>> start DATA EXCERPTS
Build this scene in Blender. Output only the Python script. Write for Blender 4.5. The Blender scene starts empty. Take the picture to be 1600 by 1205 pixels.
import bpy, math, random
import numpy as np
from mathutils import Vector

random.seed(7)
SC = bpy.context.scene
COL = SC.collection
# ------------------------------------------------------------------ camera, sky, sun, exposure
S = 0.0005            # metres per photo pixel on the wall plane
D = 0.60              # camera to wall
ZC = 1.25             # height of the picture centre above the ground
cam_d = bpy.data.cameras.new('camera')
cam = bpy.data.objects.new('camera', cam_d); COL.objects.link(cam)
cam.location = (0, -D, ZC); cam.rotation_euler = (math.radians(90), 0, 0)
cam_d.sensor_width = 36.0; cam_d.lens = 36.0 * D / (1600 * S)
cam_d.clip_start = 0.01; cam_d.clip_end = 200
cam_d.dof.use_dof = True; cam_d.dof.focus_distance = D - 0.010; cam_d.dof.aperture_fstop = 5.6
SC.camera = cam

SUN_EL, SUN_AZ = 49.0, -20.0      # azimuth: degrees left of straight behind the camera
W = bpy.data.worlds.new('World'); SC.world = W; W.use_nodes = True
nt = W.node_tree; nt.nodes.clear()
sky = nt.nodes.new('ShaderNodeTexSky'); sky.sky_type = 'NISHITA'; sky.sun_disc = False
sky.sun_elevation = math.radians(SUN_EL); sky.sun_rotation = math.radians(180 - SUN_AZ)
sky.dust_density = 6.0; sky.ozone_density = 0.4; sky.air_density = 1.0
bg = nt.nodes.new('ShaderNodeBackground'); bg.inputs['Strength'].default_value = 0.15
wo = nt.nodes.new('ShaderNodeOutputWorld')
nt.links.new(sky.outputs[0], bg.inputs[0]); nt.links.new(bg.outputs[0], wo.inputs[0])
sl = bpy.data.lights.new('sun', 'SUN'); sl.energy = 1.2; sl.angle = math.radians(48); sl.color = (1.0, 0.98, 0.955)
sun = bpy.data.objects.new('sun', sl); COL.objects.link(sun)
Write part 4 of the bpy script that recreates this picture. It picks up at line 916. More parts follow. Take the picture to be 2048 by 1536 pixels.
>> end DATA EXCERPTS
- GIVEN REQUEST -
Write out all records exactly, keeping every detail.

- ANSWER IN FULL -
Build this scene in Blender. Output only the Python script. Write for Blender 4.5. The Blender scene starts empty. Take the picture to be 1600 by 1205 pixels.
import bpy, math, random
import numpy as np
from mathutils import Vector

random.seed(7)
SC = bpy.context.scene
COL = SC.collection
# ------------------------------------------------------------------ camera, sky, sun, exposure
S = 0.0005            # metres per photo pixel on the wall plane
D = 0.60              # camera to wall
ZC = 1.25             # height of the picture centre above the ground
cam_d = bpy.data.cameras.new('camera')
cam = bpy.data.objects.new('camera', cam_d); COL.objects.link(cam)
cam.location = (0, -D, ZC); cam.rotation_euler = (math.radians(90), 0, 0)
cam_d.sensor_width = 36.0; cam_d.lens = 36.0 * D / (1600 * S)
cam_d.clip_start = 0.01; cam_d.clip_end = 200
cam_d.dof.use_dof = True; cam_d.dof.focus_distance = D - 0.010; cam_d.dof.aperture_fstop = 5.6
SC.camera = cam

SUN_EL, SUN_AZ = 49.0, -20.0      # azimuth: degrees left of straight behind the camera
W = bpy.data.worlds.new('World'); SC.world = W; W.use_nodes = True
nt = W.node_tree; nt.nodes.clear()
sky = nt.nodes.new('ShaderNodeTexSky'); sky.sky_type = 'NISHITA'; sky.sun_disc = False
sky.sun_elevation = math.radians(SUN_EL); sky.sun_rotation = math.radians(180 - SUN_AZ)
sky.dust_density = 6.0; sky.ozone_density = 0.4; sky.air_density = 1.0
bg = nt.nodes.new('ShaderNodeBackground'); bg.inputs['Strength'].default_value = 0.15
wo = nt.nodes.new('ShaderNodeOutputWorld')
nt.links.new(sky.outputs[0], bg.inputs[0]); nt.links.new(bg.outputs[0], wo.inputs[0])
sl = bpy.data.lights.new('sun', 'SUN'); sl.energy = 1.2; sl.angle = math.radians(48); sl.color = (1.0, 0.98, 0.955)
sun = bpy.data.objects.new('sun', sl); COL.objects.link(sun)
Write part 4 of the bpy script that recreates this picture. It picks up at line 916. More parts follow. Take the picture to be 2048 by 1536 pixels.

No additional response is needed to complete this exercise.